Em 1974, apenas a Vila de Sardoal dispunha de abastecimento de água ao domicílio, estando a decorrer obras para o reforço do caudal no abastecimento ao Sardoal e para a instalação das redes de abastecimento a Andreus (a primeira a ficar concluída) e a Cabeça das Mós e Valhascos, sendo que estas só ficaram concluídas em 1975/76.

Em 1974 era lançada uma empreitada para o abastecimento de água, por fontanários, a algumas povoações da freguesia de Alcaravela (Monte Cimeiro, Panascos e Santa Clara).

A primeira povoação da freguesia de Alcaravela a dispor de abastecimento de água ao domicílio foi a aldeia da Tojeira, em 1980/81.

Apenas em Agosto de 1972 foi inaugurada a rede telefónica automática.

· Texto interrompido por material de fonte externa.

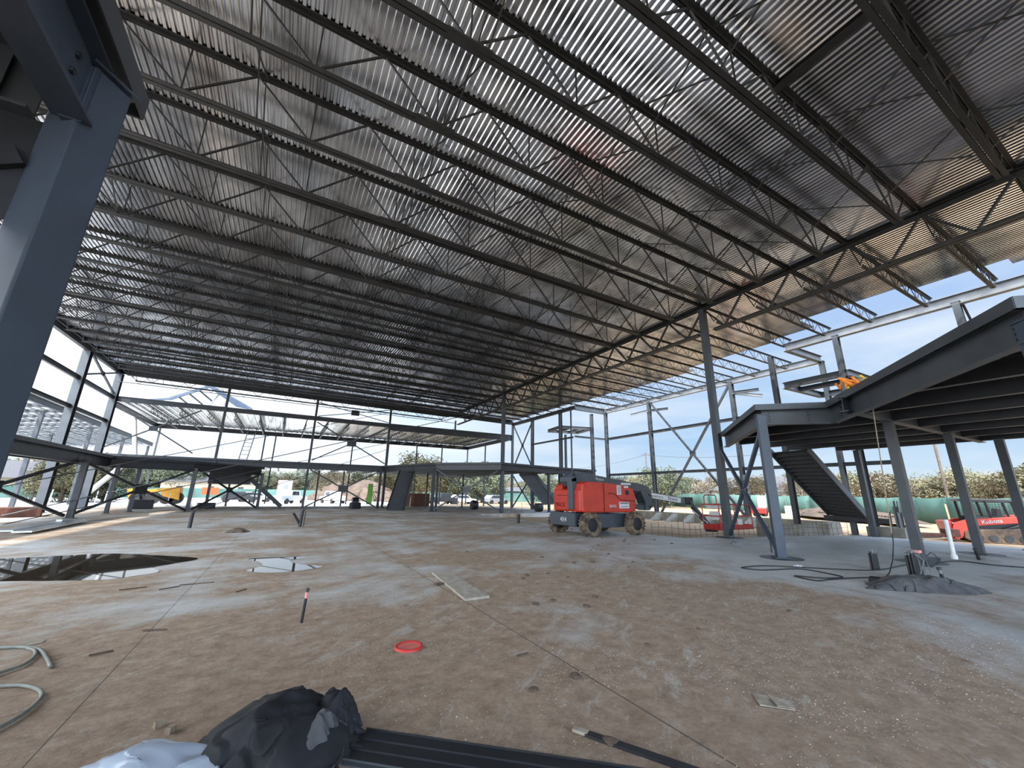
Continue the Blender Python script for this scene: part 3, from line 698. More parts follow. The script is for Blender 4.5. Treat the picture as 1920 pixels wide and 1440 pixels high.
# far platforms
FPa = [(-13.1, 16), (-9.6, 16), (-9.75, 31.4), (-9.9, 36.4), (-5.9, 38.6), (-1.6, 43.9), (-1.6, 44.2), (-13.1, 44.2)]
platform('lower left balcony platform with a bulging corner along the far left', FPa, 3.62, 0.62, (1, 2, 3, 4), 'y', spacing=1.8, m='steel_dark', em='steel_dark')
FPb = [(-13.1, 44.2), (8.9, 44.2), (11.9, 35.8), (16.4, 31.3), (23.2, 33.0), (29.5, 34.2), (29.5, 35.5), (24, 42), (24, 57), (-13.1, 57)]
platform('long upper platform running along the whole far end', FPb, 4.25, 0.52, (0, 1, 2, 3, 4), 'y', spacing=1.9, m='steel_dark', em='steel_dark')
for x, y, z1, w, nm in ((-9.7, 31.3, 3.1, 0.26, 'dark leaning-looking column at the left end of the lower balcony'), (-9.6, 36.2, 3.1, 0.2, 'thin dark column behind the left end of the lower balcony'), (-9.0, 38.4, 3.1, 0.2, 'second thin dark column behind the lower balcony, right of its neighbour'),
                     (-5.8, 38.4, 3.1, 0.24, 'column at the left corner of the bulging balcony'), (-1.65, 43.6, 3.1, 0.24, 'column at the right corner of the bulging balcony'), (8.75, 43.6, 3.8, 0.22, 'column paired with the tall one right of the yellow machine bay'),
                     (11.9, 35.9, 3.8, 0.24, 'front column of the middle platform, left of its crossed brace'), (12.5, 36.6, 3.8, 0.16, 'thin column just behind the middle platform front column'), (22.6, 33.2, 3.8, 0.2, 'column beneath the far platform left of the small far stair'),
                     (24.9, 34.6, 3.8, 0.2, 'column beneath the far platform beside the small far stair'), (6.0, 50, 3.8, 0.14, 'thin rear post under the far platform, right of the dark ramp'), (14.5, 46, 3.8, 0.14, 'thin rear post under the far platform behind the rusty bin'),
                     (3.4, 50, 3.8, 0.16, 'thin rear post under the far platform left of the dark ramp'), (-4.6, 50, 3.8, 0.16, 'thin rear post under the far platform behind the bulge'), (-7.8, 51, 3.8, 0.16, 'thin rear post under the far platform near the yellow machine'), (18.5, 45, 3.8, 0.14, 'thin rear post under the far platform beside the parked cars')):
    column(x, y, 0, z1, w, 'steel_dark', nm, 'hss')
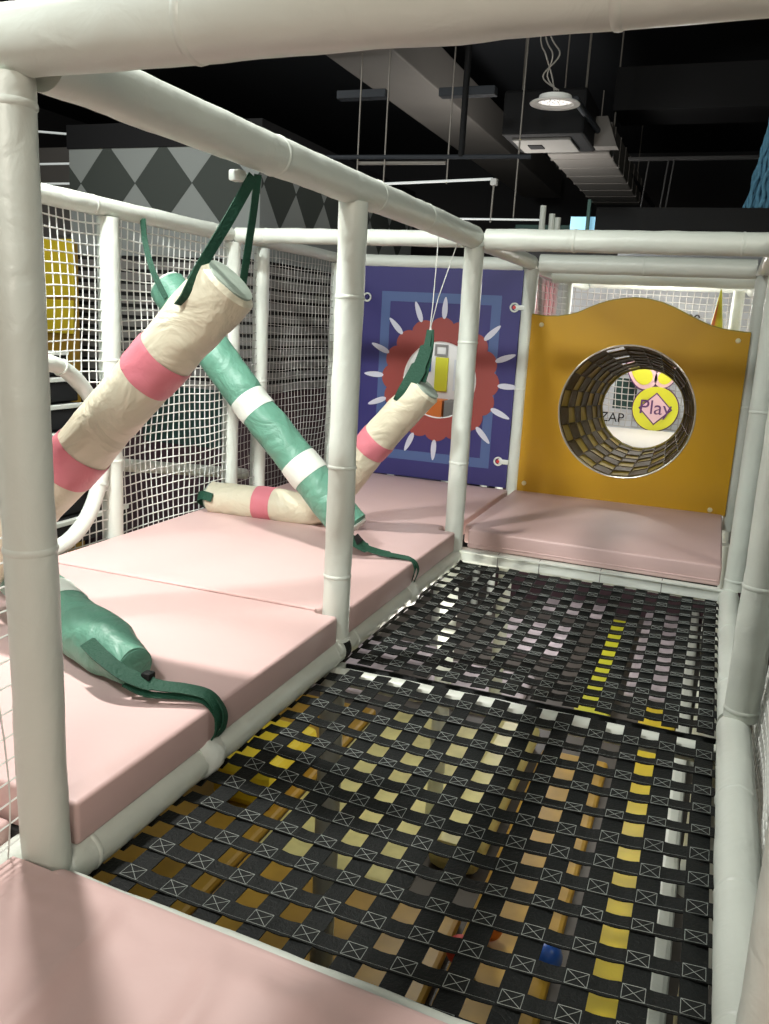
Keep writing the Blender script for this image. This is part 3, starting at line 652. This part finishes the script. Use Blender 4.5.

Só no ano lectivo 1973/74 foi criado o ensino oficial do Ciclo Preparatória, com a instalação no Sardoal de uma secção da Escola Preparatória D. Miguel de Almeida, de Abrantes. O Ensino Secundário até ao 9.º Ano de Escolaridade continuou a ser leccionado pelo Externato Rainha Santa Isabel até ao ano lectivo 1979/80. Só no ano lectivo 1980/81 entrou em funcionamento a E.B. 2,3 de Sardoal, que actualmente lecciona algumas áreas do 12.º Ano. Os dois anos do Ensino Preparatório tinham, então, cerca de 130 alunos.

Na Vila de Sardoal existia nessa altura 1 casa de pasto, 4 cafés e algumas tabernas. Não existia nenhuma agência bancária. A Caixa Geral de Depósitos funcionava na Repartição de Finanças e na Tesouraria da Fazenda Pública, então instaladas no edifício dos Paços do Concelho, onde também estava instalado o quartel da Guarda Nacional Republicana.